There are, Lewis says, two basic views. Either the universe is simply a brute fact — matter and energy doing what matter and energy do, with no purpose or mind behind it — or there is "something behind" the physical world, a directing intelligence.
"We want to know whether the universe simply happens to be what it is for no reason or whether there is a power behind it that makes it what it is."
Science alone cannot settle this, Lewis argues, because science studies what the universe does from the inside. It can tell you that objects fall at 9.8 meters per second squared, but it cannot tell you why there is a universe that contains falling objects in the first place. That question is philosophical, not empirical.
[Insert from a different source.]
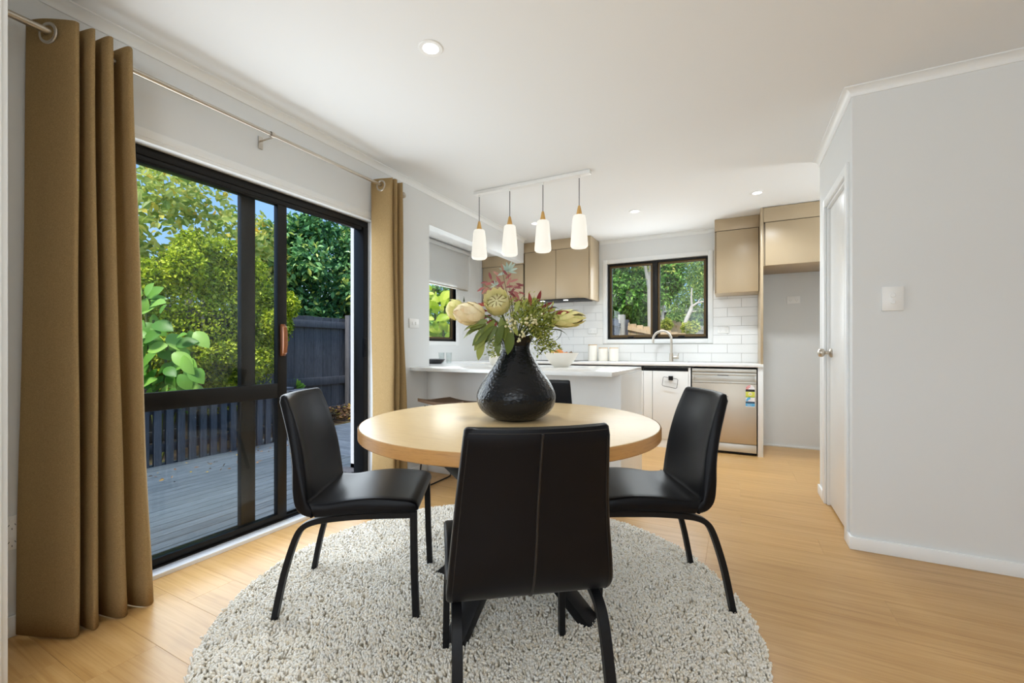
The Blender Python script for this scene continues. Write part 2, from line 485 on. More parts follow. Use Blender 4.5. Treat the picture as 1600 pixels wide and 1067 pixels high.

But the moral law gives us a unique piece of evidence. It is the one thing we know from the inside — not by observing it externally, but by experiencing it as a command upon our own conscience. And what it tells us is that behind the universe there is something more like a mind than like mere matter, something that cares about right and wrong.
"If there was a controlling power outside the universe, it could not show itself to us as one of the facts inside the universe — no more than the architect of a house could actually be a wall or staircase or fireplace in that house."
Paul says something strikingly similar at Mars Hill. The God who made the world does not live in temples made by human hands — He is not one more object inside the system. Yet He is not absent: "in him we live and move and have our being."
Going Deeper
Hebrews 11:6 tells us that faith begins with believing two things: that God exists, and that He rewards those who seek Him. Lewis's argument in Book I is essentially a philosophical case for the first of these — a case built not on Scripture (which his original BBC audience may not have accepted) but on the universal human experience of moral obligation.
The genius of Lewis's approach is that he does not ask his audience to believe anything new. He asks them to take seriously what they already know.
Key Quotes
“We want to know whether the universe simply happens to be what it is for no reason or whether there is a power behind it that makes it what it is.”
“If there was a controlling power outside the universe, it could not show itself to us as one of the facts inside the universe — no more than the architect of a house could actually be a wall or staircase or fireplace in that house.”
Prayer Focus
Praising God as the Creator who is both beyond the universe and intimately present within it
Meditation
If the universe were merely matter and energy with no mind behind it, would you expect to find a moral law? Why or why not?
Question for Discussion
Lewis says science can tell us what the universe does but not why it exists. Do you think science and faith are answering the same question from different angles, or entirely different questions? Where does your group see them in tension, and where do they complement each other?